Dressed as a man, the sixth-grade teacher leaves school and walks several blocks through a dangerous red-light district overrun with gangs and crack dealers.
Arriving at a friend’s home, a transformation begins. Off come wide-leg jeans, T-shirt and a baseball cap that hides long hair. After an extensive, two-hour makeup session, Linda Elizabeth Tylor Martinez emerges wearing a miniskirt and high heels.
Born a man, Tylor is a transgender woman who moves between two distinct lives: one male, one female.
She considers herself lucky to have a teaching job. She says many transgender Guatemalans must make their livings solely as sex workers.
But she disguises her sexual identity to protect that position, and she, too, works as a prostitute at night at a nearby bar.
“In the beginning it was out of necessity because I was still getting my teacher’s license,” she said. “But now, it’s also because it’s the only place that I can really be a woman.”
She said she would never want her students to know she works as a prostitute. “I try to make sure they never find out.”

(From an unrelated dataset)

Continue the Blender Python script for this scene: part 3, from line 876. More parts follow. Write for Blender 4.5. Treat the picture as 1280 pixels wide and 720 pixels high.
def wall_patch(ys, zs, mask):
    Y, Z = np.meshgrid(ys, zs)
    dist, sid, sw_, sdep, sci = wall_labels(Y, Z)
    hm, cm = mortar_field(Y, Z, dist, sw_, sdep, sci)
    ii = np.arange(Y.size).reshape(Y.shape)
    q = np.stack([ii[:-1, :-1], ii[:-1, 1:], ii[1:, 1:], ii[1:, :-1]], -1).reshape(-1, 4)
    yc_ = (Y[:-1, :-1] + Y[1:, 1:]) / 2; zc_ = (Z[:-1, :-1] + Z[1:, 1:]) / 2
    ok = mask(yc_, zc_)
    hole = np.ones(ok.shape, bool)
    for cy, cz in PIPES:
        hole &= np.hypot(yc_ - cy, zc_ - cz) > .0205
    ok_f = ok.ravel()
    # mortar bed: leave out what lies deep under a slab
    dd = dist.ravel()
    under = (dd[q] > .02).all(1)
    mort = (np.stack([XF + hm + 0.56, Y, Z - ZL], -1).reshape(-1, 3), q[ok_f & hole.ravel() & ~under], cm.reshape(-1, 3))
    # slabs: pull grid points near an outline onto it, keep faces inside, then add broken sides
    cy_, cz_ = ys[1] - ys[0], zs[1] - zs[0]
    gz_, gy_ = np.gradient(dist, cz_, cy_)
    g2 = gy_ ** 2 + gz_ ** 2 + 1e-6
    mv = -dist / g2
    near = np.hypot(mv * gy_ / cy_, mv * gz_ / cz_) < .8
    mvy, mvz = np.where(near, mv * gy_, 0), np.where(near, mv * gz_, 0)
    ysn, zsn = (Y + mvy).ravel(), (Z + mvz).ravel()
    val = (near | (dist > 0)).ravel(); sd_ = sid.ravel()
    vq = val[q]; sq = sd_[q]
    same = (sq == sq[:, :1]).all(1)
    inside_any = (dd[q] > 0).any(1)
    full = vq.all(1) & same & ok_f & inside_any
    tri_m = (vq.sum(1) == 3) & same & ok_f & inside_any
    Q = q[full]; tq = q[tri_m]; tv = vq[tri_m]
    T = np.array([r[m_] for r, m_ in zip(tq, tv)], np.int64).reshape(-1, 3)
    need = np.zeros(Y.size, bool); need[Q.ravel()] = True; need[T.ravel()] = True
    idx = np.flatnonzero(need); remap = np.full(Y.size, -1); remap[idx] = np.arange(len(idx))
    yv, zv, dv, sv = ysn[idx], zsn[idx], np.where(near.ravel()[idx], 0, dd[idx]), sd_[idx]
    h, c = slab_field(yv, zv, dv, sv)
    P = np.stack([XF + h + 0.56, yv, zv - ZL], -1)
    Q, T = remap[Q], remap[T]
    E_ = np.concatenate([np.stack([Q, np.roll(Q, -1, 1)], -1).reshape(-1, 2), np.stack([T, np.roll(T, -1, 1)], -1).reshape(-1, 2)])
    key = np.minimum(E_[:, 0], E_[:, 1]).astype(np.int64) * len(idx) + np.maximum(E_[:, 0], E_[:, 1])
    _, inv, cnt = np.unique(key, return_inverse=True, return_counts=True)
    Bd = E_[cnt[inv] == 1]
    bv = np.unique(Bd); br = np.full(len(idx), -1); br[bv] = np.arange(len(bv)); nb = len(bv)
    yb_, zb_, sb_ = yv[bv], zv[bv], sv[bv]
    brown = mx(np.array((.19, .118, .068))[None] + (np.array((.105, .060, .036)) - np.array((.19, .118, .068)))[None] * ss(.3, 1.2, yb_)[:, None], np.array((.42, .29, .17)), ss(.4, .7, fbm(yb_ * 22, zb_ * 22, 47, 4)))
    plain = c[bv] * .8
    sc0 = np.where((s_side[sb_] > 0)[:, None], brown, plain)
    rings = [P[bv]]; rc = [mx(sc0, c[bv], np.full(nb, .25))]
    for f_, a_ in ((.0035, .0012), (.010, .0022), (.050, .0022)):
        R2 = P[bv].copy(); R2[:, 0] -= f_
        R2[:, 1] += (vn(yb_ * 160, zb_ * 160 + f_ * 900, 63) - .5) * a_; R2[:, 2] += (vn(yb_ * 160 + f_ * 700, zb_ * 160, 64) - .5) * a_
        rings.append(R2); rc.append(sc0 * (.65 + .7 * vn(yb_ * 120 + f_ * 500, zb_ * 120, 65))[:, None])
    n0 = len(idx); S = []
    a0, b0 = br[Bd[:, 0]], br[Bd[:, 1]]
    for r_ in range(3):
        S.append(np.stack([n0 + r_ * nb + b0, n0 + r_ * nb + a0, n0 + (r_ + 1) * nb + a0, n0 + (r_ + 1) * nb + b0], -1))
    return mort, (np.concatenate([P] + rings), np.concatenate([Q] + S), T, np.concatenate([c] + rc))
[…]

Fearing repercussions, she would not allow The Associated Press to use her teacher name or interview others at the school.
Activists say transgender people are particularly at risk in violent Guatemala, where two transgender women were murdered in July. The U.S. State Department mentioned such violence in its 2011 report, saying Guatemalan police had failed to investigate two earlier killings of transgender people in the country.